Vers un environnement de travail capacitant
De nombreux travaux portant sur la formation des adultes tendent désormais à montrer que le développement des compétences est en réalité le résultat d’une articulation entre les ressources internes de l’individu, et les ressources externes liées à l’environnement de travail. L’approche par les capabilités ouvre des perspectives importantes pour comprendre la manière dont les individus sont mis en capacité (ou non), dans une organisation et un contexte de travail donné, de se saisir et d’utiliser les ressources présentes dans leur environnement et d’acquérir de nouvelles compétences. L’environnement de travail peut en effet favoriser le développement professionnel en actionnant plusieurs leviers, tels que :
- le contenu de travail : en variant les activités, en permettant des temps de réflexivité et d’analyse de sa pratique, ou encore en offrant d’être confronté à des situations correspondant à la zone proximale de développement des individus ;
- le mode d’organisation du travail : celui-ci peut permettre de développer des compétences comme les pratiques coopératives, la prise d’initiative et la liberté d’agir, la possibilité de tutorer de nouveaux arrivants, de participer à des groupes de travail ;
- la gestion des ressources humaines et de formation : en facilitant l’accès à la formation en vue de renforcer les capacités d’action.

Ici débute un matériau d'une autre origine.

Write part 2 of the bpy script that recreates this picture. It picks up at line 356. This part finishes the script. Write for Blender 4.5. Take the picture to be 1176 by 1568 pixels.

Répondre aux besoins des médiateurs numériques pour s’attaquer aux inégalités socionumériques
Relever le défi du phénomène social qu’est l’éloignement numérique implique d’abord de cerner les besoins spécifiques des médiateurs numériques en menant, avec eux, une réflexion sur leurs besoins dans leurs territoires. Il apparaît nécessaire, notamment, de répondre aux besoins en formation initiale et « tout au long de la vie » de ces professionnels, sur la base de formations pluridisciplinaires, de nature à leur permettre d’assurer un ensemble de tâches larges et variées. Dans le même temps, une clarification des rôles et des tâches entre les différents professionnels de la médiation et de l’accompagnement social pourrait également être envisagée. A ce titre, le cœur de métier des médiateurs numériques, ancrés dans l’éducation populaire, est de favoriser l’engagement des usagers dans un processus réflexif d’appropriation des technologies numériques et l’acquisition d’une culture numérique. Les médiateurs administratifs apparaissent, quant à eux, mieux armés pour apporter une aide plus ponctuelle liée à la relation administrative en ligne. Cette différenciation devrait s’accompagner d’une mise en réseau des différents acteurs, en incluant également les travailleurs sociaux, dans la mesure où ceux-ci font le plus souvent partie d’un même écosystème territorial. Cette mise en réseau apparaît comme une condition nécessaire à l’activation de dynamiques capacitante adaptées aux spécificités de leur territoire d’intervention pour une médiation numérique de proximité.